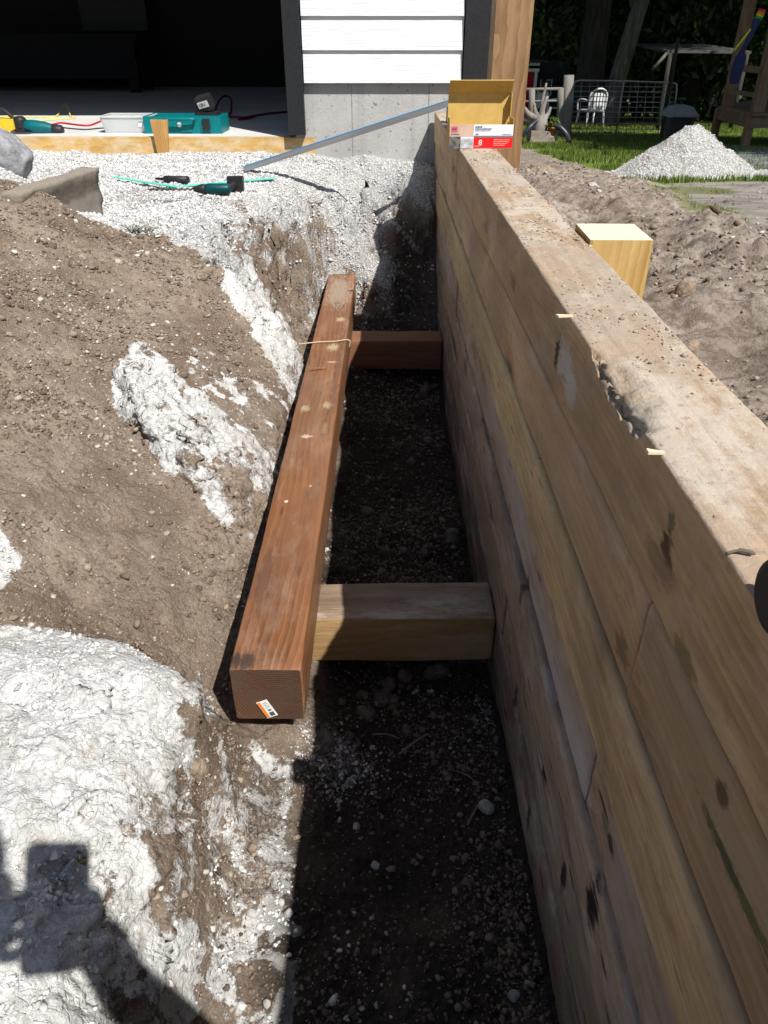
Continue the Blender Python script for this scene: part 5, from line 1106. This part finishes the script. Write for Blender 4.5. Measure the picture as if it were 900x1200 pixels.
for y_ in (104,):
    a_ = atyo(612,y_+1,YG-.6,FN); b_ = atyo(660,y_,YG-.6,FN); bm = bmesh.new(); tube_path(bm,[a_,(a_+b_)/2,b_],px_w(1.6,YG),7); obj('rail', bm, WG, FN)
a_ = atyo(612,119,YG-.6,FN); b_ = atyo(660,118,YG-.6,FN); bm = bmesh.new(); tube_path(bm,[a_,(a_+b_)/2,b_],px_w(1.2,YG),7); obj('rail', bm, WG, FN)
GM = plain('gate_steel',(.28,.30,.30),.45,.7)
GT = empty('metal_gate', tuple(ypos(672,YG)), 'grey tubular metal gate with wire mesh standing on the lawn', 'gate')
def g3(px,py): return atyo(px,py,YG,GT)
bm = bmesh.new(); tr = px_w(1.0,YG)
corner = [g3(668,160),g3(671,115),g3(672,100),g3(674,95.5),g3(679,94.3),g3(730,95),g3(789,97),g3(793,99),g3(792.5,110),g3(786,161)]
tube_path(bm, corner, tr, 8); tube_path(bm,[g3(668,160),g3(720,160.5),g3(786,161)],tr,8); obj('frame', bm, GM, GT)
bm = bmesh.new(); tube_path(bm,[g3(731,95),g3(721,160.5)],tr*.95,8); obj('brace', bm, GM, GT)
bm = bmesh.new()
for i in range(1,11):
    y_ = 95+i*(6.0 if i < 8 else 6.2); tube_path(bm,[g3(672-.06*(y_-95),y_),g3(791-.1*(y_-95),y_+1)],tr*.38 if i%2 else tr*.55,5)
for i in range(1,13): tube_path(bm,[g3(672+i*9.6,96),g3(668.5+i*9.3,160)],tr*.3,5)
obj('wire_mesh', bm, GM, GT)

# garden chair (white plastic)
WPL = plain('white_plastic',(.62,.63,.62),.4,var=.04)
def chair(loc, rz, label, s=1.0):
    C = empty('garden_chair', loc, label, 'chair', rotz=rz); C.scale = (s,s,s)
    bm = bmesh.new(); box(bm,-.23,.23,-.22,.22,.40,.425); bev(bm,.012,2); obj('seat',bm,WPL,C)
    bm = bmesh.new()
    for i in range(5): xx = -.18+i*.09; box(bm,xx-.03,xx+.03,.215,.235,.43,.80)
    pts = [(-.23,.22,.42),(-.24,.24,.74),(-.13,.26,.86),(0,.265,.89),(.13,.26,.86),(.24,.24,.74),(.23,.22,.42)]; tube_path(bm,catmull(pts,5),.022,8); obj('backrest',bm,WPL,C)
    for sx in (-1,1):
        bm = bmesh.new(); tube_path(bm,catmull([(sx*.25,-.23,.40),(sx*.275,-.22,.60),(sx*.275,-.10,.65),(sx*.27,.10,.65),(sx*.25,.235,.62)],5),.02,7); obj('armrest',bm,WPL,C)
        for sy in (-1,1):
            bm = bmesh.new(); tube_path(bm,[(sx*.25,sy*.24,0),(sx*.22,sy*.20,.42)],[.018,.028],8); obj('leg',bm,WPL,C)
    return C
p = ypos(690,19.3); chair(tuple(p), R(200), 'white plastic garden chair with rounded back standing behind the metal gate', .92)
p = ypos(640,22); chair((p.x,p.y,p.z), R(120), 'white plastic garden chair lying behind the driftwood and fence rails', .9)
chair(tuple(ypos(838,24)), R(160), 'white garden chair in the deep shade left of the deck', 1.0)

# log, driftwood stump, flower pot, black pipe
YL2 = 13.6
LG = wood('old_log_wood',(.33,.27,.22),(.18,.14,.11),axis='X',stain=(.24,.2,.17),stain_amt=.6,seed=4)
def o3(px,py,Y): return at_y(px,py,Y)
c_ = o3(636,160,YL2); wl = px_w(15,YL2)
bm = bmesh.new(); box(bm,-wl,wl,-.2,.2,-.2,.10); bmesh.ops.subdivide_edges(bm,edges=bm.edges[:],cuts=6,use_grid_fill=True)
for v in bm.verts: n1_ = float(fbm(np.array([v.co.x+v.co.z*2]),np.array([v.co.y-v.co.z]),.12,3,500)[0]); v.co += v.co.normalized()*n1_*.012
bm.normal_update(); tag(obj('wood_block', bm, LG, loc=c_+Vector((0,.1,-.01)), smooth=False), 'squared chunk of old timber on the grass under the driftwood', 'log')
bm = bmesh.new(); b_ = o3(633,155,YL2+.05)
tube_path(bm,[b_+Vector((-.02,0,-.1)),b_+Vector((-.01,0,.1)),b_+Vector((0,0,.25))],[.14,.12,.10],9)
for e,r in (((-.30,0,.36),.05),((-.14,.02,.42),.04),((.06,.0,.52),.045),((.14,.05,.36),.035),((-.34,.05,.22),.045),((.03,.05,.70),.03)):
    e = Vector(e); tube_path(bm,catmull([b_+Vector((0,0,.18)),b_+e*.55+Vector((random.uniform(-.04,.04),0,.05)),b_+e],4),list(np.linspace(r*1.5,r*.5,9)),7)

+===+

[Exercise] Except for the pictures, print the data above exactly.

[Response to this exercise]
Continue the Blender Python script for this scene: part 5, from line 1106. This part finishes the script. Write for Blender 4.5. Measure the picture as if it were 900x1200 pixels.
for y_ in (104,):
    a_ = atyo(612,y_+1,YG-.6,FN); b_ = atyo(660,y_,YG-.6,FN); bm = bmesh.new(); tube_path(bm,[a_,(a_+b_)/2,b_],px_w(1.6,YG),7); obj('rail', bm, WG, FN)
a_ = atyo(612,119,YG-.6,FN); b_ = atyo(660,118,YG-.6,FN); bm = bmesh.new(); tube_path(bm,[a_,(a_+b_)/2,b_],px_w(1.2,YG),7); obj('rail', bm, WG, FN)
GM = plain('gate_steel',(.28,.30,.30),.45,.7)
GT = empty('metal_gate', tuple(ypos(672,YG)), 'grey tubular metal gate with wire mesh standing on the lawn', 'gate')
def g3(px,py): return atyo(px,py,YG,GT)
bm = bmesh.new(); tr = px_w(1.0,YG)
corner = [g3(668,160),g3(671,115),g3(672,100),g3(674,95.5),g3(679,94.3),g3(730,95),g3(789,97),g3(793,99),g3(792.5,110),g3(786,161)]
tube_path(bm, corner, tr, 8); tube_path(bm,[g3(668,160),g3(720,160.5),g3(786,161)],tr,8); obj('frame', bm, GM, GT)
bm = bmesh.new(); tube_path(bm,[g3(731,95),g3(721,160.5)],tr*.95,8); obj('brace', bm, GM, GT)
bm = bmesh.new()
for i in range(1,11):
    y_ = 95+i*(6.0 if i < 8 else 6.2); tube_path(bm,[g3(672-.06*(y_-95),y_),g3(791-.1*(y_-95),y_+1)],tr*.38 if i%2 else tr*.55,5)
for i in range(1,13): tube_path(bm,[g3(672+i*9.6,96),g3(668.5+i*9.3,160)],tr*.3,5)
obj('wire_mesh', bm, GM, GT)

# garden chair (white plastic)
WPL = plain('white_plastic',(.62,.63,.62),.4,var=.04)
def chair(loc, rz, label, s=1.0):
    C = empty('garden_chair', loc, label, 'chair', rotz=rz); C.scale = (s,s,s)
    bm = bmesh.new(); box(bm,-.23,.23,-.22,.22,.40,.425); bev(bm,.012,2); obj('seat',bm,WPL,C)
    bm = bmesh.new()
    for i in range(5): xx = -.18+i*.09; box(bm,xx-.03,xx+.03,.215,.235,.43,.80)
    pts = [(-.23,.22,.42),(-.24,.24,.74),(-.13,.26,.86),(0,.265,.89),(.13,.26,.86),(.24,.24,.74),(.23,.22,.42)]; tube_path(bm,catmull(pts,5),.022,8); obj('backrest',bm,WPL,C)
    for sx in (-1,1):
        bm = bmesh.new(); tube_path(bm,catmull([(sx*.25,-.23,.40),(sx*.275,-.22,.60),(sx*.275,-.10,.65),(sx*.27,.10,.65),(sx*.25,.235,.62)],5),.02,7); obj('armrest',bm,WPL,C)
        for sy in (-1,1):
            bm = bmesh.new(); tube_path(bm,[(sx*.25,sy*.24,0),(sx*.22,sy*.20,.42)],[.018,.028],8); obj('leg',bm,WPL,C)
    return C
p = ypos(690,19.3); chair(tuple(p), R(200), 'white plastic garden chair with rounded back standing behind the metal gate', .92)
p = ypos(640,22); chair((p.x,p.y,p.z), R(120), 'white plastic garden chair lying behind the driftwood and fence rails', .9)
chair(tuple(ypos(838,24)), R(160), 'white garden chair in the deep shade left of the deck', 1.0)

# log, driftwood stump, flower pot, black pipe
YL2 = 13.6
LG = wood('old_log_wood',(.33,.27,.22),(.18,.14,.11),axis='X',stain=(.24,.2,.17),stain_amt=.6,seed=4)
def o3(px,py,Y): return at_y(px,py,Y)
c_ = o3(636,160,YL2); wl = px_w(15,YL2)
bm = bmesh.new(); box(bm,-wl,wl,-.2,.2,-.2,.10); bmesh.ops.subdivide_edges(bm,edges=bm.edges[:],cuts=6,use_grid_fill=True)
for v in bm.verts: n1_ = float(fbm(np.array([v.co.x+v.co.z*2]),np.array([v.co.y-v.co.z]),.12,3,500)[0]); v.co += v.co.normalized()*n1_*.012
bm.normal_update(); tag(obj('wood_block', bm, LG, loc=c_+Vector((0,.1,-.01)), smooth=False), 'squared chunk of old timber on the grass under the driftwood', 'log')
bm = bmesh.new(); b_ = o3(633,155,YL2+.05)
tube_path(bm,[b_+Vector((-.02,0,-.1)),b_+Vector((-.01,0,.1)),b_+Vector((0,0,.25))],[.14,.12,.10],9)
for e,r in (((-.30,0,.36),.05),((-.14,.02,.42),.04),((.06,.0,.52),.045),((.14,.05,.36),.035),((-.34,.05,.22),.045),((.03,.05,.70),.03)):
    e = Vector(e); tube_path(bm,catmull([b_+Vector((0,0,.18)),b_+e*.55+Vector((random.uniform(-.04,.04),0,.05)),b_+e],4),list(np.linspace(r*1.5,r*.5,9)),7)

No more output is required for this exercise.